Evet bazen çocuklar anlık tepkiler verdikleri için birbirlerine zarar verebiliyorlar. O an müdahale etme şansı olmuyor. Ancak bu sürekli tekrar ediyorsa bir sorun vardır.

İmkanınız varsa kurum değiştirin. Devlet okulları da pek farklı değil ancak en azından yarım gün gider, daha profesyonel bir öğretmen olma ihtimali yüksektir.
Yani en basitinden şöyle düşünüyorum, özelde çalışan öğretmenlerin çocuğunlugunun ya devlete puana yetmemiştir ya da 2 yillik mezun olmustur. Devleti kazanmak da kolay degil. Bu işi gerçekten isteyen ve devleti kafaya takan insan %100ünü vermiştir o kitaplar için. Güzel bir maaşıda var. Vicdan merhamet meselesi her zaman kısmet nasip tabi. Ama en azından daha özenli olabileceğini düşündürüyor bana
 
Yok o öyle değil aslında. Yaşadığımız şartlar o kadar ağır ki, artık eskisi gibi iki üç çocuk doğurmaya cesaret edemiyor kimse. Dolayısıyla çocuğun oynayabileceği ne bir kardeşi, ne kuzeni, ne de komşu çocuğu oluyor. Çocuğun gördüğü tek insan annesi şanslı ise babası.

Her yer bina dolu. Laf olsun ise yapılmış çocuk parklarının birkaç adım ötesi ana cadde. Arabalar vızır vızır geçerken çocuğu salamıyorsun da.

Peki ne yapacak bu çocuklar? Asla kreşe göndermem diyen birçok anne, bir müddet sonra çocuğun eline tablet dayayıp TV ye mahkum ediyor.

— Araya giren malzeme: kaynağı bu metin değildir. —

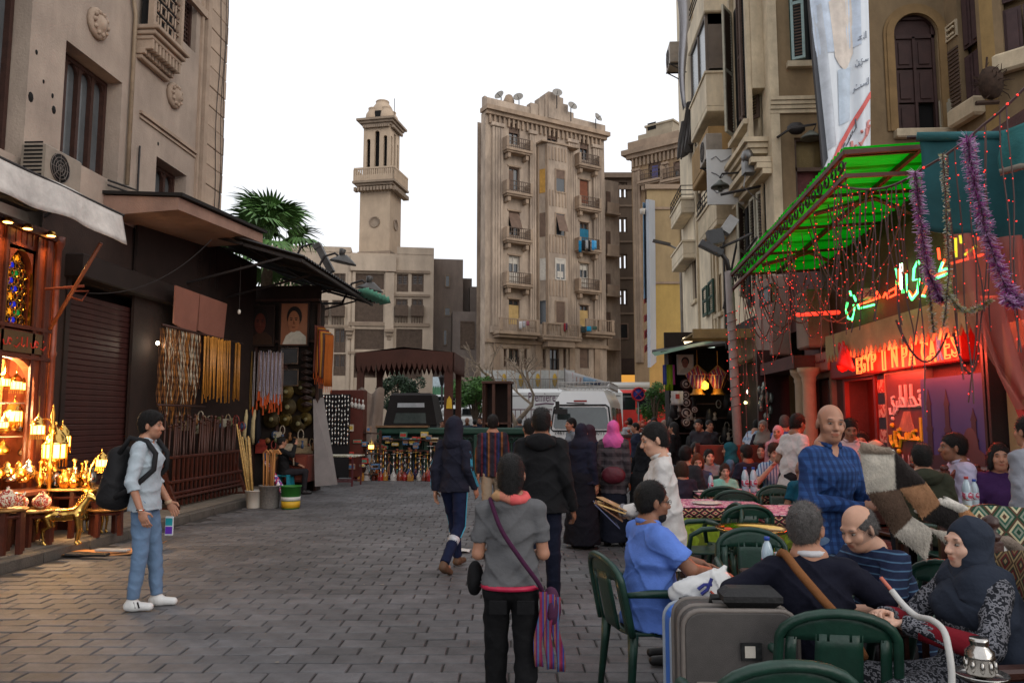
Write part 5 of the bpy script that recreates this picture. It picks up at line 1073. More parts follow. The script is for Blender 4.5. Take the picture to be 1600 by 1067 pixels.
def fa(u,v,d=0):return FP(FA,u,v,d)
sW=fa(946,400)[0];zTop=fa(800,183)[1]
cols={'L':(795,812),'R':(906,920)}
rowsL=[(193,226),(262,298),(331,368),(400,446),(468,507),(545,572)];rowsR=[(218,250),(282,318),(348,388),(412,450),(477,512),(545,575)]
holes=[];kinds=[]
for(v0,v1),k in zip(rowsL,('arch','open','awn','white','cream','grille')):holes.append(rect(FA,795,812,v0,v1));kinds.append(k)
for(v0,v1),k in zip(rowsR,('arch','red','blue','white','cream','shut')):holes.append(rect(FA,906,920,v0,v1));kinds.append(k)
holes.append(rect(FA,855,871,205,232));kinds.append('half');holes.append(rect(FA,859,874,545,578));kinds.append('grille')
for u in(787,819,848,880):holes.append(rect(FA,u,u+5,545,575));kinds.append('dark')
mb=B();wh(mb,0,sW,0,zTop,holes,.35);skew(mb,.0,sW,.7,12,0,zTop);mb.box(0,.3,0.006,.7,0,zTop).box(sW-.3,sW,.006,.7,0,zTop)
a,b,_,d=rect(FA,745,757,192,600,2.5);skew(mb,a,b+.6,2.5,9,0,d);mb.bd('wall',M_apt,apt)
mb=B();zc=zTop;mb.box(-.15,sW+.25,-.55,.6,zc+.02,zc+.35).box(-.05,sW+.1,-.3,0,zc-.25,zc+.02)
for k in range(26):s=.3+k*(sW-.4)/26;mb.box(s-.07,s+.07,-.2,-.002,zc-.9,zc-.25)
mb.bd('cornice',M_apt2,apt)
mb=B();zp=zc+.35;mb.box(0,sW,-.2,.2,zp,zp+.65).box(0,.2,.2,.6,zp,zp+.9)
s0,s1=fa(826,170)[0],fa(893,190)[0];w=s1-s0
for k,(a,b,h)in enumerate(((.0,1.0,1.0),(.18,.85,1.5),(.3,.72,1.9),(.36,.62,2.1))):mb.box(s0+w*a,s0+w*b,-.3-.1*k,.3,zp,zp+h)
mb.bd('parapet',M_apt,apt)
mb=B();zlow,zhigh=fa(800,512)[1],fa(800,205)[1]
for u0,u1 in((767,784),(826,836),(887,901),(926,940)):
 a,b=fa(u0,400)[0],fa(u1,400)[0];n=4 if b-a>.7 else 3
 for k in range(n):x=a+(b-a)*(k+.5)/n;r_=(b-a)/n*.42;mb.bbox(x-r_,x+r_,-.22,-.001,zlow,zhigh,.05)
 mb.bbox(a-.1,b+.1,-.32,-.001,zhigh,zhigh+.3,.04).bbox(a-.1,b+.1,-.3,-.001,zlow-.5,zlow,.04)
mb.bd('pilaster',M_apt,apt)
mb=B();zb_=fa(800,535)[1];mb.box(0,sW,-.25,-.002,zb_-.1,zb_+.15).box(0,sW,-.12,-.002,2.8,3.1)
for u in(775,840,893,932):a=fa(u,560)[0];mb.bbox(a-.25,a+.25,-.15,-.002,3.1,zb_-.1,.03)
mb.bd('string_course',M_apt2,apt)
def awindow(par,x0,x1,z0,z1,kind,y=.0,mfr=None):
 f=B();fq(f,x0+.003,x1-.003,z0+.003,z1-.003,.07,y+.16,y+.24);
 if kind=='arch':sp_(f,x0,x1,z1-(x1-x0)/2,z1,y+.02,y+.2,10)
 f.box((x0+x1)/2-.03,(x0+x1)/2+.03,y+.17,y+.23,z0+.07,z1-.07);wq=f.bd('window',{'white':M_white}.get(kind,M_shut),par)
 p=B();p.box(x0+.02,x1-.02,y+.26,y+.3,z0,z1);p.bd('pane',M_win if kind not in('dark',)else M_dark,wq)
 h=z1-z0;w=x1-x0;q=B();mm_=M_shut
 if kind in('shut','red'):q.box(x0+.05,x1-.05,y+.1,y+.15,z0+.05,z1-.05);mm_=M_shut if kind=='shut' else mat('red_shutter',(128,74,50),.7,v=.3)
 elif kind in('half','arch'):q.box(x0+.05,x1-.05,y+.1,y+.15,z0+h*.55,z1-.05)
 elif kind=='cream':q.box(x0+.04,x1-.04,y+.1,y+.14,z0+.03,z0+h*.78);mm_=M_cream
 elif kind=='yellow':q.box(x0+.04,x1-.04,y+.1,y+.14,z0+.03,z0+h*.98);mm_=mat('yellow_board',(186,140,66),.8,v=.2)
 elif kind=='awn':q.add([(x0,y+.1,z1-.1),(x1,y+.1,z1-.1),(x1,y-.45,z0+h*.25),(x0,y-.45,z0+h*.25),(x0,y+.13,z1-.06),(x1,y+.13,z1-.06),(x1,y-.42,z0+h*.25-.03),(x0,y-.42,z0+h*.25-.03)],[(0,1,2,3),(7,6,5,4),(0,4,5,1),(1,5,6,2),(2,6,7,3),(3,7,4,0)])
 elif kind=='blue':q.sheet(lambda a,b:(x0+w*a,y+.02+.05*sin(a*9),z0+h*(1-b)*.75),8,4,.01);mm_=cloth('blue_curtain',(46,110,136))
 elif kind=='grille':
  for k in range(7):x=x0+.05+k*(w-.1)/6;q.box(x-.015,x+.015,y+.05,y+.08,z0+.03,z0+h*.5)
  q.box(x0,x1,y+.05,y+.08,z0+h*.5,z0+h*.53);mm_=M_iron
 elif kind=='white':q.box(x0+.08,x1-.08,y+.2,y+.225,z0+.06,z0+h*.45);q.box(x0+.07,x1-.07,y+.21,y+.225,z0+h*.75,z1-.1);mm_=M_white
 else:q.box(x0+.05,x0+w*.48,y+.18,y+.25,z0+.05,z1-.2)
 q.bd('shutter',mm_,wq);f=B();f.box(x0-.12,x1+.12,y-.08,y-.002,z1+.02,z1+.14)
 if kind!='arch':f.bd('lintel',M_apt2,wq)
 return wq
for h,k in zip(holes,kinds):awindow(apt,*h,k)
def balcony(par,s,z,w,dep=.85,kind='iron',y=0.0,stone=True):
 b=B();b.bbox(s-w/2,s+w/2,y-dep,y-.002,z-.2,z,.03);b.bbox(s-w/2+.1,s+w/2-.1,y-dep+.1,y-.002,z-.32,z-.2,.03)
 for q in(-1,1):b.bbox(s+q*w*.34-.12,s+q*w*.34+.12,y-dep*.75,y-.003,z-.72,z-.3,.06)
 for q in(-1,1):b.bbox(s+q*(w/2-.12)-.1,s+q*(w/2-.12)+.1,y-dep,y-.003,z,z+.85,.03)
 bo=b.bd('balcony',M_apt2,par);r=B()
 for k in range(11):x=s-w/2+.25+k*(w-.5)/10;r.box(x-.018,x+.018,y-dep+.05,y-dep+.085,z,z+.8)
 for zz in(.1,.45,.8):r.box(s-w/2+.2,s+w/2-.2,y-dep+.04,y-dep+.09,z+zz,z+zz+.045)
 r.bd('railing',mat('balcony_iron',(96,80,68),.7),bo);return bo
for v in(238,305,377,446):s,z=fa(803.5,v);balcony(apt,s,z,2.3)
for v in(262,328,392,455):s,z=fa(913,v);balcony(apt,s,z,2.2)
b=B()
for u0,u1,v in((768,832,520),(836,897,527),(902,948,520)):
 a,c_=fa(u0,v)[0],fa(u1,v)[0];z=fa((u0+u1)/2,v)[1];b.bbox(a,c_,-1.1,-.002,z-.25,z,.04);b.bbox(a+.15,c_-.15,-.9,-.002,z-.45,z-.25,.04)
 for k in range(int((c_-a)/.18)):x=a+.1+k*.18;b.box(x-.015,x+.015,-1.05,-1.02,z,z+.85)
 b.box(a,c_,-1.07,-1.0,z+.85,z+.92)
 for k in range(3):x=a+.2+k*(c_-a-.4)/2;b.bbox(x-.12,x+.12,-1.1,-.9,z,z+.95,.02)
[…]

Yetemiyor çünkü tek başına. Yaşadığımız coğrafyada kreş bir lüks değil, ihtiyaç giderme alanı aslında.

Yetemiyor diye bakmamali, bir yetiskin zaten ne yaparsa yapsin bir cocugun oyun ihtiyacini karsilayamaz.
Yemeden icmeden 24 saat araliksiz oyun oynayabilen bir canlidan bahsediyoruz yahu, annelere haksizlik etmeyelim :KK66:

bir de oglum konusmuyor vs yazmissin, benim oglumda gozlemledigim yetiskinlerle iletisim kurma konusunda hic hevesli olmadigi,
ornegin okula alisma doneminde de en son artik mecburen alistigi kisi her zaman ogretmeni olmustur, o yuzden ogretmen cocuk iliskisine bence cok takilma, cocuklar arasindaki iliski daha cok sey ogretecek.